§ SET PROBLEM:
Please repeat only the stretch of records running from the first line through the line that contains "return [(a0, Rc".
[START RECORD EXCERPTS]
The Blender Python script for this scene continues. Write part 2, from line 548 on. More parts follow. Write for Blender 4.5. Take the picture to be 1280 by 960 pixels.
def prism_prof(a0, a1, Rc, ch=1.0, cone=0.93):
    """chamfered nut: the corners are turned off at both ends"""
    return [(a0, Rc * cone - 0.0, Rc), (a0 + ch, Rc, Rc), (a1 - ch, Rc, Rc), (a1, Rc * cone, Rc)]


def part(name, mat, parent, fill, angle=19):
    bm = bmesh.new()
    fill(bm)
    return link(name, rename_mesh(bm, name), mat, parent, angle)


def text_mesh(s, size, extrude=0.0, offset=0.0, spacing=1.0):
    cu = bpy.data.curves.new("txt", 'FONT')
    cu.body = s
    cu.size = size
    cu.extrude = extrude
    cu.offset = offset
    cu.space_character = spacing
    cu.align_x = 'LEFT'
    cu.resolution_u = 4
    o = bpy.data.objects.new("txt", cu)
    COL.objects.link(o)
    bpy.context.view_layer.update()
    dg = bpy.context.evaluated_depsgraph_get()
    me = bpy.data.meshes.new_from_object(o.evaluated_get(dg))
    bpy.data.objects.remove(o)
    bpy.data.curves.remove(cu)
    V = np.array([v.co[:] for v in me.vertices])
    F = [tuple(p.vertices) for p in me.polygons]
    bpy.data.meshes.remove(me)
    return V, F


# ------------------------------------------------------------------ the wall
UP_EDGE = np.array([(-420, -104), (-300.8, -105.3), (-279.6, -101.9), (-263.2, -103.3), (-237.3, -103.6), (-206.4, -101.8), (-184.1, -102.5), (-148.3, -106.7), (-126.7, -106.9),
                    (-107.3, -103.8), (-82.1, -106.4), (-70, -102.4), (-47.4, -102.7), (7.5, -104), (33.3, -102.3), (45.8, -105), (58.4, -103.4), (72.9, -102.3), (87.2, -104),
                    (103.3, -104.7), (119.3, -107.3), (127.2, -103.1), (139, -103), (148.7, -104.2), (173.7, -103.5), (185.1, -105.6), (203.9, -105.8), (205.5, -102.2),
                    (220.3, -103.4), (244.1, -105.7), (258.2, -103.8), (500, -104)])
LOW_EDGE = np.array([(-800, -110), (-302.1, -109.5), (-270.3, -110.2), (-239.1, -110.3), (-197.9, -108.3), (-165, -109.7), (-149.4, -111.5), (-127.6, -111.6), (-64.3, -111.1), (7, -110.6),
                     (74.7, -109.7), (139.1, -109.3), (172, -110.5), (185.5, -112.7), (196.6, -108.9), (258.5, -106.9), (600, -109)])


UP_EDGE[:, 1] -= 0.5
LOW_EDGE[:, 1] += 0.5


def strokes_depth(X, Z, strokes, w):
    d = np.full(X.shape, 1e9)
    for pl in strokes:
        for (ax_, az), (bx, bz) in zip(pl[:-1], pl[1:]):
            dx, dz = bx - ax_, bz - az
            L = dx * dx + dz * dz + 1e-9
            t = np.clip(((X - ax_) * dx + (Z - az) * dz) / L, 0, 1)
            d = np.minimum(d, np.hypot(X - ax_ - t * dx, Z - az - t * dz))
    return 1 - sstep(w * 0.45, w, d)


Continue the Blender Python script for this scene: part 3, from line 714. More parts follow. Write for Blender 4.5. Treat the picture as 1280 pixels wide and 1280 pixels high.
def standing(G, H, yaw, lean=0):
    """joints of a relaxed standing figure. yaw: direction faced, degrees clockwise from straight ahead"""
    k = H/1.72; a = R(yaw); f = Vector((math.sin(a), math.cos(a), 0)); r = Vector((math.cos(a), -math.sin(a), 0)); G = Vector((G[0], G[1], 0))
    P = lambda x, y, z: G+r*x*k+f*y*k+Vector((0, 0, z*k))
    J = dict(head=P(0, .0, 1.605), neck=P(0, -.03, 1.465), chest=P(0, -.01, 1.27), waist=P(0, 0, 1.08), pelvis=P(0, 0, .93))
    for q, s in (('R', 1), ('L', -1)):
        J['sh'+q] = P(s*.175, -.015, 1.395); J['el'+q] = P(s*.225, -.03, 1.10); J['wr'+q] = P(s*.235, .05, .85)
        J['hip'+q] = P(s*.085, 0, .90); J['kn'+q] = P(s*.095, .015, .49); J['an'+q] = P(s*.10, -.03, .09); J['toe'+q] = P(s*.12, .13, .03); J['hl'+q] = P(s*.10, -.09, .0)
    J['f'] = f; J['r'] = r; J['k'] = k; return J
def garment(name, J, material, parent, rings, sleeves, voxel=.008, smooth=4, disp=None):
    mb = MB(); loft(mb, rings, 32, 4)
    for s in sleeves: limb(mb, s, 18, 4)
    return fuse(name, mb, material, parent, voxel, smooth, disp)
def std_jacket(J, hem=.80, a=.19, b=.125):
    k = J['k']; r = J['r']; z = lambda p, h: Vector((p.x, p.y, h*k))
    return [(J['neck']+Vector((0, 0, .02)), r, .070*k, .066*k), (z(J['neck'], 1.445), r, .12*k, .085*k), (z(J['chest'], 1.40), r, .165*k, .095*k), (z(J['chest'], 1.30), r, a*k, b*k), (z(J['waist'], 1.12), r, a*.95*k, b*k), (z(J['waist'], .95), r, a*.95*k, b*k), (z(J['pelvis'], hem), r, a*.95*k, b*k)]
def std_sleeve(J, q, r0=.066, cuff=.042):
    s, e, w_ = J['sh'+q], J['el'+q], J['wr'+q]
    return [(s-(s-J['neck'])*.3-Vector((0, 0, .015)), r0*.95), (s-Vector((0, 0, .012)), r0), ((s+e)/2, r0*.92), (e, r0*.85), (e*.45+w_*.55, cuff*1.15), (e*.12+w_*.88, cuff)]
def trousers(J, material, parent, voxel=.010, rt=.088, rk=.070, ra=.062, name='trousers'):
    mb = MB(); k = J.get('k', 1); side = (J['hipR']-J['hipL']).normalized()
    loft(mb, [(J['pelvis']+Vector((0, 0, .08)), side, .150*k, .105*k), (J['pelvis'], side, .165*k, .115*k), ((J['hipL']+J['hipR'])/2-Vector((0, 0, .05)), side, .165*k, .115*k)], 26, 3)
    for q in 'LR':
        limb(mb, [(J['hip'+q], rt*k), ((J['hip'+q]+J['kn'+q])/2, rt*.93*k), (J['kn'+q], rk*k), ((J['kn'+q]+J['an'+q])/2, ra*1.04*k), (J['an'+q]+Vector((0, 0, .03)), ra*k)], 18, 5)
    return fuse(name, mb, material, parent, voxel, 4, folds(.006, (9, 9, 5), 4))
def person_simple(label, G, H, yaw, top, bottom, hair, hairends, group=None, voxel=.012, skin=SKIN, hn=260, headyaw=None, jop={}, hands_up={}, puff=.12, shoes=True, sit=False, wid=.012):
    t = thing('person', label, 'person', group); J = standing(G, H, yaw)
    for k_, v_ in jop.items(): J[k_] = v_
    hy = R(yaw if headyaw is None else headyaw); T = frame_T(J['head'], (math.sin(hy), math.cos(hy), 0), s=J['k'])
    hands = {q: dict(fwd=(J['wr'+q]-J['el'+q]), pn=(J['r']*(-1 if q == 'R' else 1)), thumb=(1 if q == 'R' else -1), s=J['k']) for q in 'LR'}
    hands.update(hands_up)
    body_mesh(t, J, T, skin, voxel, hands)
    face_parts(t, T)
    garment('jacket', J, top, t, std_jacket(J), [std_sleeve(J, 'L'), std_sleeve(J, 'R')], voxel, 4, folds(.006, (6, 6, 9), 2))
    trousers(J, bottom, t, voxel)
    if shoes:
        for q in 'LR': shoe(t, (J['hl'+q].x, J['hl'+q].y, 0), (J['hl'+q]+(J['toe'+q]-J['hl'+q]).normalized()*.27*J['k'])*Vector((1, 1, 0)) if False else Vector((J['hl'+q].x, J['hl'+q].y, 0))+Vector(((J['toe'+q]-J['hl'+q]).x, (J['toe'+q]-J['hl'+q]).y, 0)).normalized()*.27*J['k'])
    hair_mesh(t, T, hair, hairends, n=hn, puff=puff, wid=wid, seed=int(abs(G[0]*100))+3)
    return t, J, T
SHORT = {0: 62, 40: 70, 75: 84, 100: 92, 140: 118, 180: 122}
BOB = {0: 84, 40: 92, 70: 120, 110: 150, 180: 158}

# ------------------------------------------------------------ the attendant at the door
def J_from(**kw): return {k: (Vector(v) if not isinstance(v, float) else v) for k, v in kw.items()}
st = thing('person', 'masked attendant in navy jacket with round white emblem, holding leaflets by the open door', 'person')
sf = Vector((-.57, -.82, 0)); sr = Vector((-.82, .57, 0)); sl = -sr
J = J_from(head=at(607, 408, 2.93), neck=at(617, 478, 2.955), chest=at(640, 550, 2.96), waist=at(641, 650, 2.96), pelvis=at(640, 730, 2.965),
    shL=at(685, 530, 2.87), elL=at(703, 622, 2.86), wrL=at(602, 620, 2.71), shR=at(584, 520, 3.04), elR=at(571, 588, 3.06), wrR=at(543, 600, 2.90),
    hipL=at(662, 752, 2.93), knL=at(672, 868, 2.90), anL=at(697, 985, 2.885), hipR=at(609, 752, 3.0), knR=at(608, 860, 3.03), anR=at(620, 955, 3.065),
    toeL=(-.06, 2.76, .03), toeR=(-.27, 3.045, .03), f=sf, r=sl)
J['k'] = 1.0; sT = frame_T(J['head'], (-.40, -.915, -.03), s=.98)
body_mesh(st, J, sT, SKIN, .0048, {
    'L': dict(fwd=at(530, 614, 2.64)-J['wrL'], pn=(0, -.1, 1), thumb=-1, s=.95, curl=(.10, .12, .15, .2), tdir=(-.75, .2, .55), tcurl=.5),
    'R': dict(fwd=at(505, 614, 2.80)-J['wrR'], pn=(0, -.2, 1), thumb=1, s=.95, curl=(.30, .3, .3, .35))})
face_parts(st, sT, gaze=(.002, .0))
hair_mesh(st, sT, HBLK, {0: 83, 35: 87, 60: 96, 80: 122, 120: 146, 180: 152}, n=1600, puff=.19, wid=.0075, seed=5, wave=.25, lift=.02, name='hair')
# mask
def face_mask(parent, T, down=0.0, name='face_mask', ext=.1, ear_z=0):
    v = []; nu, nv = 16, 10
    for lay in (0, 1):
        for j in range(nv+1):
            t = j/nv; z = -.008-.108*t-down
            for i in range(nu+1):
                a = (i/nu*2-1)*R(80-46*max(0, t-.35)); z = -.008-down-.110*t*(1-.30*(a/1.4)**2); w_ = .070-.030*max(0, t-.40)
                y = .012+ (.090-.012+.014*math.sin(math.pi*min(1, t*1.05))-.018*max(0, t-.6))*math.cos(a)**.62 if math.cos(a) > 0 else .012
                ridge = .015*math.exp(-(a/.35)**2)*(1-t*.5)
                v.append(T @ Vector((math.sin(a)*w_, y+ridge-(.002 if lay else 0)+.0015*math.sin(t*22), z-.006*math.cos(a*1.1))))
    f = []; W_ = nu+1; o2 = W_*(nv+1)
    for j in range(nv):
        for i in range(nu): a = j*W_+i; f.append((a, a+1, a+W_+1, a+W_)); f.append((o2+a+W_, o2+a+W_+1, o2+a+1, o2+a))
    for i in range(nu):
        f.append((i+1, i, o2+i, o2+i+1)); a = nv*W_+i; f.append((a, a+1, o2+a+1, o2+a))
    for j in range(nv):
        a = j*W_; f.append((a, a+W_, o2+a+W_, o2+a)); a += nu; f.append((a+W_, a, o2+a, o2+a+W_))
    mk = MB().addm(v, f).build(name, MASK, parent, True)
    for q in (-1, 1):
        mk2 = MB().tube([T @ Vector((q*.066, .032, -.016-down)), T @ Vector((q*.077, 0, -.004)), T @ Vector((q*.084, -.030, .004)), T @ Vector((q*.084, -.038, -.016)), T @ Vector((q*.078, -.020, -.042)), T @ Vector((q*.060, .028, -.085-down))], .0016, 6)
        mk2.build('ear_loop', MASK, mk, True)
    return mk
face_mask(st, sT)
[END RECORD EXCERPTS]
§ SOLVED PROBLEM:
The Blender Python script for this scene continues. Write part 2, from line 548 on. More parts follow. Write for Blender 4.5. Take the picture to be 1280 by 960 pixels.
def prism_prof(a0, a1, Rc, ch=1.0, cone=0.93):
    """chamfered nut: the corners are turned off at both ends"""
    return [(a0, Rc * cone - 0.0, Rc), (a0 + ch, Rc, Rc), (a1 - ch, Rc, Rc), (a1, Rc * cone, Rc)]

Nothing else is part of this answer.